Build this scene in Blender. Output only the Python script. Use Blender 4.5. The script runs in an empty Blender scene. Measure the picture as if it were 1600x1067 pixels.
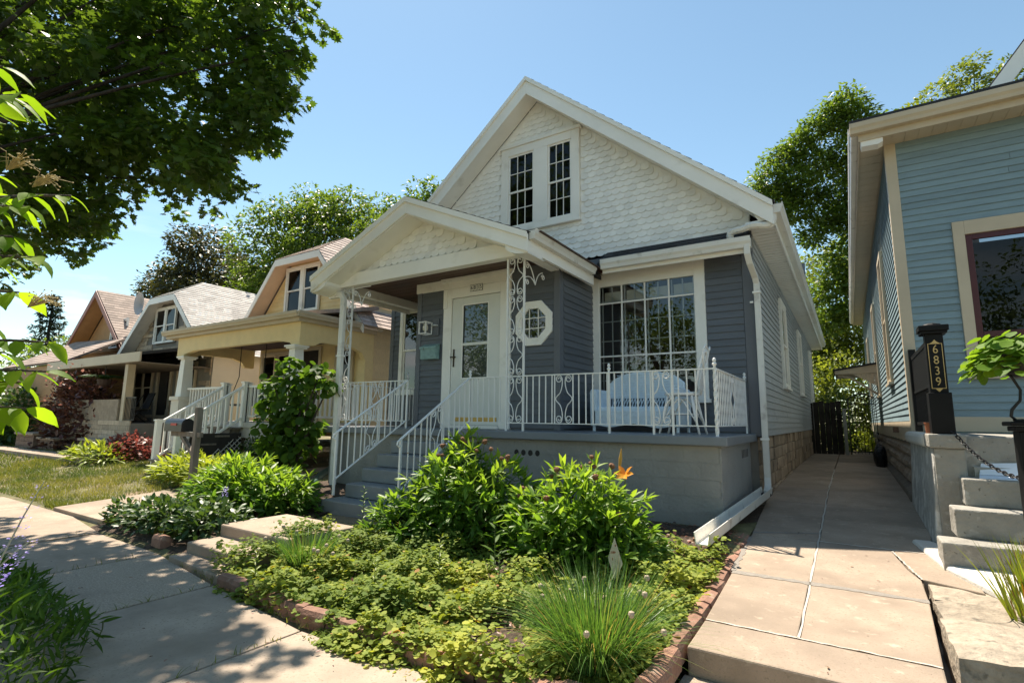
import bpy, math, random
import numpy as np
from mathutils import Vector, Matrix
random.seed(7); rng = np.random.default_rng(11)
PI = math.pi
SC = bpy.context.scene
COL = SC.collection

# ------------------------------------------------------------------ camera
YAW, PITCH, ROLL = math.radians(32.656), math.radians(8.486), math.radians(0.746)
fw = Vector((-math.sin(YAW)*math.cos(PITCH), math.cos(YAW)*math.cos(PITCH), math.sin(PITCH)))
rt = Vector((math.cos(YAW), math.sin(YAW), 0)); up = rt.cross(fw)
r2 = rt*math.cos(ROLL)+up*math.sin(ROLL); u2 = up*math.cos(ROLL)-rt*math.sin(ROLL)
cam_d = bpy.data.cameras.new('camera'); cam = bpy.data.objects.new('camera', cam_d); COL.objects.link(cam)
cam.matrix_world = Matrix(((r2.x, u2.x, -fw.x, 0), (r2.y, u2.y, -fw.y, 0), (r2.z, u2.z, -fw.z, 1.5), (0, 0, 0, 1)))
cam_d.sensor_width = 36; cam_d.lens = 817.8/1600*36; cam_d.clip_start = 0.05; cam_d.clip_end = 3000
SC.camera = cam

# ------------------------------------------------------------------ sky and sun
SUN = Vector((-0.42, 0.30, 1.0)).normalized()            # towards the sun
el = math.asin(SUN.z); az = math.atan2(SUN.x, SUN.y)
world = bpy.data.worlds.new('World'); SC.world = world; world.use_nodes = True
nt = world.node_tree; nt.nodes.clear()
out = nt.nodes.new('ShaderNodeOutputWorld'); bg = nt.nodes.new('ShaderNodeBackground')
sky = nt.nodes.new('ShaderNodeTexSky'); sky.sky_type = 'NISHITA'; sky.sun_disc = False
sky.sun_elevation = el; sky.sun_rotation = az; sky.air_density = 1.0; sky.dust_density = 0.15; sky.ozone_density = 0.75; sky.altitude = 200
# thin high cloud low over the houses
tc = nt.nodes.new('ShaderNodeTexCoord'); mp = nt.nodes.new('ShaderNodeMapping'); mp.inputs['Scale'].default_value = (1.6, 1.6, 7.0)
nz = nt.nodes.new('ShaderNodeTexNoise'); nz.inputs['Scale'].default_value = 1.7; nz.inputs['Detail'].default_value = 7; nz.inputs['Roughness'].default_value = .58
rp = nt.nodes.new('ShaderNodeValToRGB'); rp.color_ramp.elements[0].position = .46; rp.color_ramp.elements[1].position = .66
sx = nt.nodes.new('ShaderNodeSeparateXYZ'); mr = nt.nodes.new('ShaderNodeMapRange')
mr.inputs['From Min'].default_value = .34; mr.inputs['From Max'].default_value = .10; mr.inputs['To Min'].default_value = 0.0; mr.inputs['To Max'].default_value = .85
mu = nt.nodes.new('ShaderNodeMath'); mu.operation = 'MULTIPLY'
mx = nt.nodes.new('ShaderNodeMix'); mx.data_type = 'RGBA'; mx.inputs[7].default_value = (7.5, 7.6, 7.8, 1)
nt.links.new(tc.outputs['Generated'], mp.inputs[0]); nt.links.new(mp.outputs[0], nz.inputs['Vector']); nt.links.new(nz.outputs['Fac'], rp.inputs[0])
nt.links.new(tc.outputs['Generated'], sx.inputs[0]); nt.links.new(sx.outputs['Z'], mr.inputs['Value'])
nt.links.new(rp.outputs['Color'], mu.inputs[0]); nt.links.new(mr.outputs[0], mu.inputs[1]); nt.links.new(mu.outputs[0], mx.inputs[0])
wb = nt.nodes.new('ShaderNodeMix'); wb.data_type = 'RGBA'; wb.blend_type = 'MULTIPLY'; wb.inputs[0].default_value = 1; wb.inputs[7].default_value = (.88, 1.0, .93, 1)   # the photograph's cyan grade
nt.links.new(sky.outputs[0], wb.inputs[6]); nt.links.new(wb.outputs[2], mx.inputs[6]); nt.links.new(mx.outputs[2], bg.inputs[0]); nt.links.new(bg.outputs[0], out.inputs[0])
bg.inputs[1].default_value = 0.102
sun_d = bpy.data.lights.new('sun', 'SUN'); sun = bpy.data.objects.new('sun', sun_d); COL.objects.link(sun)
sun_d.energy = 5.0; sun_d.angle = math.radians(0.53); sun_d.color = (1.0, 0.93, 0.84)
sun.rotation_euler = SUN.to_track_quat('Z', 'Y').to_euler(); sun.location = (0, 0, 30)
SC.view_settings.view_transform = 'Standard'; SC.view_settings.look = 'None'; SC.view_settings.gamma = 1.0
SC.view_settings.use_curve_mapping = False
SC.view_settings.exposure = 1.1
SC.view_settings.use_white_balance = True; SC.view_settings.white_balance_temperature = 7000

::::

- What to do: Take the lines from the start of the material to the line with "COL = SC.collection", both included, and transcribe them exactly without the pictures.

- Solution:
Build this scene in Blender. Output only the Python script. Use Blender 4.5. The script runs in an empty Blender scene. Measure the picture as if it were 1600x1067 pixels.
import bpy, math, random
import numpy as np
from mathutils import Vector, Matrix
random.seed(7); rng = np.random.default_rng(11)
PI = math.pi
SC = bpy.context.scene
COL = SC.collection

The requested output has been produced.